I briefly wondered about this when I read the Kathimerini coverage yesterday ... from the Arts Briefly column of the NY Times:

The Greek police have recovered an entire Byzantine chapel in raids on two privately owned villas that netted more than 142 artifacts, Agence France-Presse reported. Greek newspapers have linked the case to the trial in Italy of Marion True, a former curator of the J. Paul Getty Museum in Los Angeles, who is charged with conspiring to traffic in stolen antiquities. The two raids took place on Wednesday in Psychiko, an affluent suburb of Athens, and on the islet of Schinoussa in the Cyclades in the Aegean Sea. George Gligoris, who leads a special police unit that investigates the traffic in antiquities, said the villas belong to Dimitra Papadimitriou, a member of a Greek shipping family who lives outside the country. Greek investigators have established that her brother, Christo Michailidis, who died in Italy in 1999, was an associate of Robin Symes, a prominent London-based antiquarian who provided the Getty with antiquities when Ms. True was curator.


... and just to make things even more interesting, much of the coverage of the Gospel of Judas this past week focussed on the questionable bona fides of the dealers involved. Here's an interesting excerpt from the bit of KTLA coverage:

After Yale declined her offer, Tchacos tentatively sold it to a Cleveland-area manuscript dealer, who stuck it in his freezer and sold fragments, Tchacos told The Times in an interview. When he was unable to come up with the promised $2.5 million, Tchacos recovered most of the manuscript. In 2001 she sold it to Roberty, her attorney, for $1.5 million and a share of future profits.

A year later, she was arrested by Italian authorities in Cyprus on unrelated charges of trafficking in looted art. In an agreement with the Italian prosecutor, she received a suspended sentence of 18 months and gave a lengthy statement about her knowledge of the antiquities trade.

Tchacos' statement has played an important role in the ongoing criminal trial of Marion True, the J. Paul Getty Museum's former antiquities curator who is accused of trafficking in looted art. Tchacos' willingness to talk has led some dealers to call her the Judas of the antiquities trade.

Records also show that Tchacos sold the Getty fragments of two of the objects Italian authorities are requesting be returned. The Getty returned a third, a drinking cup known as the Onesimos kylix after its Greek painter, to Italy in 1999 after determining it had been looted from Cerveteri, an Etruscan necropolis north of Rome.

True's co-defendant, Robert Hecht Jr., describes Tchacos as an aggressive competitor who "daringly went to Cerveteri and paid cash on the spot." The statement is in Hecht's journal, a key piece of evidence in the Italian investigation.

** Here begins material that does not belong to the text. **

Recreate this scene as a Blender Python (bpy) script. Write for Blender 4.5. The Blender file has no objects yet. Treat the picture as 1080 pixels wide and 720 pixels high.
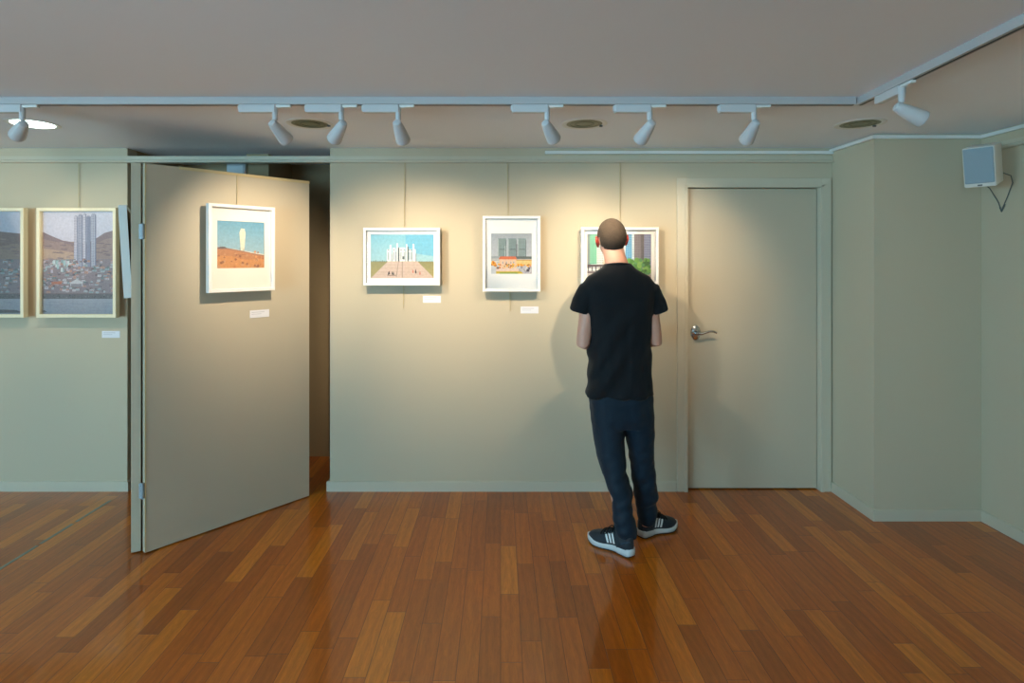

In a short interview Wednesday, Tchacos said she was never convicted in the Italian case, which she called an "equivocal situation," and she retired from the antiquities trade in recent years because of changing attitudes about its propriety. "I am a dealer who is doing all of the right things," Tchacos said.


The more I think about all this, the more it is clear that there has to be a global change of laws in regards to the sale of antiquities. People are criticizing the National Geographic (I could probably list myself in that category a week or so ago) for getting involved with such folks, but the fact remains that reputable institutions such as Yale turned down the manuscript because of its questionable provenance (translation: they knew it was a looted document). The real importance of the Gospel of Judas is not what it says about the development of early Christianity, but what it implies about the survival of antiquities. It would be extremely interesting to know what other things Yale and other big institutions have turned down because of questionable provenance. Are there other manuscripts crumbling in safety deposit boxes solely because potentially good buyers are reluctant for provenance reasons? And what about other objects? What if all the museums in the museum case didn't purchase the Euphronios Krater or even the Cleveland Apollo? What would have happened to those objects?